Speaking at the New York Economic Club, Fed Chairman Bernanke stated that "accumulating evidence does appear consistent with the financial crisis and the associated recession having reduced the potential growth rate of our economy somewhat during the past few years." Yet, he said the Fed lacks measures to alleviate the impacts of the fiscal cliff. He warned that "Congress and the administration will need to protect the economy from the full brunt of the severe fiscal tightening at the beginning of next year" as the fiscal cliff would "pose a substantial threat to the recovery" and "a fiscal shock of that size would send the economy toppling back into recession."
On the economic outlook, Bernanke remained cautious over employment and the housing market. He stated that "the unemployment rate is still well above both its level prior to the onset of the recession and the level that my colleagues and I think can be sustained once a full recovery has been achieved". While noting "some clear signs of improvement," he said that factors such as tight terms and conditions on mortgage loans would continue to dampen the recovery in the property sector. Given the fact that about 20% of existing mortgage borrowers has negative equity in their homes, it would be hard for them to refinance or sell.

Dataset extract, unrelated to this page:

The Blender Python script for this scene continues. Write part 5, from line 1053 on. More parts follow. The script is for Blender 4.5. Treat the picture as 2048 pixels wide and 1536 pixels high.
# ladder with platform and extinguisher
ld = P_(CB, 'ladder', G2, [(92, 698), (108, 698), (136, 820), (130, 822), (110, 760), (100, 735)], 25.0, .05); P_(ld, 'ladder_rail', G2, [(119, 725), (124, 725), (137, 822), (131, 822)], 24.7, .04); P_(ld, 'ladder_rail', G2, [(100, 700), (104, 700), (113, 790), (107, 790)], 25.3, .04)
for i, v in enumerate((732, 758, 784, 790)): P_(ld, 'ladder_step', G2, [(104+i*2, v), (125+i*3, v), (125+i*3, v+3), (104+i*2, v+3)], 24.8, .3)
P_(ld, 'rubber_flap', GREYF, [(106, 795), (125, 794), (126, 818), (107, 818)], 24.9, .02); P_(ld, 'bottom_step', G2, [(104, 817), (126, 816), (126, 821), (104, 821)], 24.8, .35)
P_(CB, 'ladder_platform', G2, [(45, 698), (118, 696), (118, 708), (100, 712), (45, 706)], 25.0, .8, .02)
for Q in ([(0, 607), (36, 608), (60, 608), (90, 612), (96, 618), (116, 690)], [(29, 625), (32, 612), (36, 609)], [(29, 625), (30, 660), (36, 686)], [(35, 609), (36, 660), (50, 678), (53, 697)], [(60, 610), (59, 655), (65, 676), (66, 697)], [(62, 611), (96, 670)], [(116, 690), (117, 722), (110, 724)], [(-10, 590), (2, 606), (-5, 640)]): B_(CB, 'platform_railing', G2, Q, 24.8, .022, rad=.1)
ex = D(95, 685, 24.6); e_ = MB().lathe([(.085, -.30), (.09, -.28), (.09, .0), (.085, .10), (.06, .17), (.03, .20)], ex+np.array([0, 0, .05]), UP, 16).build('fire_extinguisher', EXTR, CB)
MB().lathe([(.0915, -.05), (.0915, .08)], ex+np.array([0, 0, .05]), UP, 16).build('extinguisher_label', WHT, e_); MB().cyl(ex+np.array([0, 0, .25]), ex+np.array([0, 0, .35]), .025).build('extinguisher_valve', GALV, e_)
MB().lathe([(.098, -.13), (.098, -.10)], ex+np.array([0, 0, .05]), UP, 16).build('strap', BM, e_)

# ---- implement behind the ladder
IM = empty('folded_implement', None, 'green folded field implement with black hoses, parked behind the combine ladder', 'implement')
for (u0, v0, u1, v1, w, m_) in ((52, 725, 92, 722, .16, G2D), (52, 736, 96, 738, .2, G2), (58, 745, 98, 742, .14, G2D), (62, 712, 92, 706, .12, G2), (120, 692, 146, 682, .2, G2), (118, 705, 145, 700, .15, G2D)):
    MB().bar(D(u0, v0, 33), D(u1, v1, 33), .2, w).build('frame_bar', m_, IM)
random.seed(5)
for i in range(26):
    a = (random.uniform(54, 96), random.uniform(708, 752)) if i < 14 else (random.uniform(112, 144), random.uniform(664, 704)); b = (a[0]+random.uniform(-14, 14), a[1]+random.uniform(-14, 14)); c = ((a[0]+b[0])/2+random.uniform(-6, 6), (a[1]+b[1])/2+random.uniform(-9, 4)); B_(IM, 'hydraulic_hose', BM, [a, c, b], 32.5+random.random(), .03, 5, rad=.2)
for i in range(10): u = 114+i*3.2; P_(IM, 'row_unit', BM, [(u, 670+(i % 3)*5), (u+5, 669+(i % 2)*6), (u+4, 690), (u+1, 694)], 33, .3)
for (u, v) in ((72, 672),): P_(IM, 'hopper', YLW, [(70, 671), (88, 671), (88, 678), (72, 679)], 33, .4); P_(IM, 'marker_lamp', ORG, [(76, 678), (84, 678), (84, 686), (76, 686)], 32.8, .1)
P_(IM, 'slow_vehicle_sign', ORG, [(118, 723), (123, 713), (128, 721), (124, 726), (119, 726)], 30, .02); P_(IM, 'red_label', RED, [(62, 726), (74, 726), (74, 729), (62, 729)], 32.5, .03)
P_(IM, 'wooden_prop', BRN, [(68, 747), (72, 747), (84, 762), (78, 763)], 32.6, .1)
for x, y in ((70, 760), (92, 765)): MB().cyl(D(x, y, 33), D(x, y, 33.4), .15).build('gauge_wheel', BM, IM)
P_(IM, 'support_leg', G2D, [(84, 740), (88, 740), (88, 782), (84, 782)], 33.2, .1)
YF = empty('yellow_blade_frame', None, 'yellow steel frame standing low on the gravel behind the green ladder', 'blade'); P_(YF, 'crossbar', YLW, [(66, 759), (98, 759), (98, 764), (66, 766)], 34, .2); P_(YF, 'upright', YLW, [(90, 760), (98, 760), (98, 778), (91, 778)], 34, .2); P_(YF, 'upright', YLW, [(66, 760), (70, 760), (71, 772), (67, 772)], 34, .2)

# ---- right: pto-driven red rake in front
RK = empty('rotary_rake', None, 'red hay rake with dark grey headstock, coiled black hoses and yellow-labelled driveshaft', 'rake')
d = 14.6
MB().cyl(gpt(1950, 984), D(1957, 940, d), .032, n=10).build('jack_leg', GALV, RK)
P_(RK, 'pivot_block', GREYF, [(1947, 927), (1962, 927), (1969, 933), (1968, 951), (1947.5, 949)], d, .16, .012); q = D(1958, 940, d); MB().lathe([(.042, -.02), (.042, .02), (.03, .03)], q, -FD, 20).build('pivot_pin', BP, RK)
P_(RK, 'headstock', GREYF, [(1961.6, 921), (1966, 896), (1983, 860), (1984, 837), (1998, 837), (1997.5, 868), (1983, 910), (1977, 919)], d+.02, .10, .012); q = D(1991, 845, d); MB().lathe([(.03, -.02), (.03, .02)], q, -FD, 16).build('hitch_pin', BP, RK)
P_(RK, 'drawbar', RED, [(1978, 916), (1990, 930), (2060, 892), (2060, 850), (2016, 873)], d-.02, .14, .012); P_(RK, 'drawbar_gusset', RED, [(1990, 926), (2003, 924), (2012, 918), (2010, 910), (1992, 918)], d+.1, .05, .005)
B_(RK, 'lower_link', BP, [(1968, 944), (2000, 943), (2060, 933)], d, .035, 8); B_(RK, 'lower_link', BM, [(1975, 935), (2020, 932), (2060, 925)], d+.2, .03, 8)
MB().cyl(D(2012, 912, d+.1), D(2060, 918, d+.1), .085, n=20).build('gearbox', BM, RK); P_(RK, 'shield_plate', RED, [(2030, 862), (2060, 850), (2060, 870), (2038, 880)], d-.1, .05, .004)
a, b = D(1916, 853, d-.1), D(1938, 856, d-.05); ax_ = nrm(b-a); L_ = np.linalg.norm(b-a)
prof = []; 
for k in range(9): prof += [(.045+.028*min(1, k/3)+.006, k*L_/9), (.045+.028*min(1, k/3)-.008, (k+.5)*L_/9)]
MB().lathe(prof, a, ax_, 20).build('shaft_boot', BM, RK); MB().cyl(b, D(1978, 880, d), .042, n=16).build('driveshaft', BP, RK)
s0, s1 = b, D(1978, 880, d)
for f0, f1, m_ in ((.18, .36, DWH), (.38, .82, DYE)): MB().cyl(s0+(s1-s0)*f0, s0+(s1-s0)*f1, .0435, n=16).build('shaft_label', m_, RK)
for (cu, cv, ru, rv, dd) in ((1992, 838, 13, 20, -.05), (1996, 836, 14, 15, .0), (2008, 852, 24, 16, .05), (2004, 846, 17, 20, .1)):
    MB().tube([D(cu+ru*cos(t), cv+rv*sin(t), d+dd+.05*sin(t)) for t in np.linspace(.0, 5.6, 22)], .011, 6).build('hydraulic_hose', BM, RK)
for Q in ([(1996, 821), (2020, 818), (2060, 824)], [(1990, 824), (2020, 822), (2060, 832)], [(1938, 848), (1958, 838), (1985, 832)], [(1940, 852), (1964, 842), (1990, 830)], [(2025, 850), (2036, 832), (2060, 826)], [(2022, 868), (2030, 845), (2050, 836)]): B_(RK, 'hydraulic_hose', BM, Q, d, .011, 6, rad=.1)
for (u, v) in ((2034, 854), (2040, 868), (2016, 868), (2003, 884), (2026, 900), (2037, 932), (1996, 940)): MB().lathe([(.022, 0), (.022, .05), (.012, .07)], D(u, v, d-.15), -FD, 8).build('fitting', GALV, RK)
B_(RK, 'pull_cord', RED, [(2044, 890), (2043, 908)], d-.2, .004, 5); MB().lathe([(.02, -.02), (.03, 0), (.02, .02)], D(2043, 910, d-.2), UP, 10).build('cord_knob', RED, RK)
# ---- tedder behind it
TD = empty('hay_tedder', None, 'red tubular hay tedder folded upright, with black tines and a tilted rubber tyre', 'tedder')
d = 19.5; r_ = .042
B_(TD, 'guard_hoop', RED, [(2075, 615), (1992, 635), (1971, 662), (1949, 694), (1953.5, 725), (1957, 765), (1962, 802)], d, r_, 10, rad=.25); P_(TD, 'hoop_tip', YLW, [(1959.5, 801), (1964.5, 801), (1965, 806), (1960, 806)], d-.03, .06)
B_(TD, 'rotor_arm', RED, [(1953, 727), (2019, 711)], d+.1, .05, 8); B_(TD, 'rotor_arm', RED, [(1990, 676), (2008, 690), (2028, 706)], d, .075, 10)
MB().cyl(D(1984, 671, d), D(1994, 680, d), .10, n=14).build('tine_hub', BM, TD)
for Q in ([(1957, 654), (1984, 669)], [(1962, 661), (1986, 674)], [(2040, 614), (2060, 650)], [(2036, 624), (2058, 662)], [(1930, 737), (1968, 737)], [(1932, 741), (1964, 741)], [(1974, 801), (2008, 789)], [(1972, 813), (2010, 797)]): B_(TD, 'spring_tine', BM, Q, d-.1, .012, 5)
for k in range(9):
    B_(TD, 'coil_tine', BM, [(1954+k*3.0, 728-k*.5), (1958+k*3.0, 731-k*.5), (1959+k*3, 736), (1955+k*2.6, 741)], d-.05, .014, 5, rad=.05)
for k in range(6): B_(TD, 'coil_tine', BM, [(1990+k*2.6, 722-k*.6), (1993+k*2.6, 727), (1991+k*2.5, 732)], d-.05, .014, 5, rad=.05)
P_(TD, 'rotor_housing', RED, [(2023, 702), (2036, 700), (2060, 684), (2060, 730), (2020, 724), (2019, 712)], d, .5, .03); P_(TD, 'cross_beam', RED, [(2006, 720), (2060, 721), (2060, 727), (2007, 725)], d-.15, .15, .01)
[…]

BoE MPC member Weale said that inflation will likely remain above target for "much of the next two years" and he thought that additional stimulus would add to inflation "without any corresponding improvement in productivity." And "with stagnant or falling productivity, wage growth of even 2 percent per annum is at best barely compatible with the inflation target." And he warned that would make people think members of the BoE "do not take the inflation target seriously." BoE minutes will be a focus in European session today.
On the data front, Australian westpac leading index rose 0.7% mom in September. Japan trade deficit narrowed to JPY 0.62T in October. UK public sector net borrowing, US jobless claims, leading indicator of U of Michigan sentiment final will be released later in the day.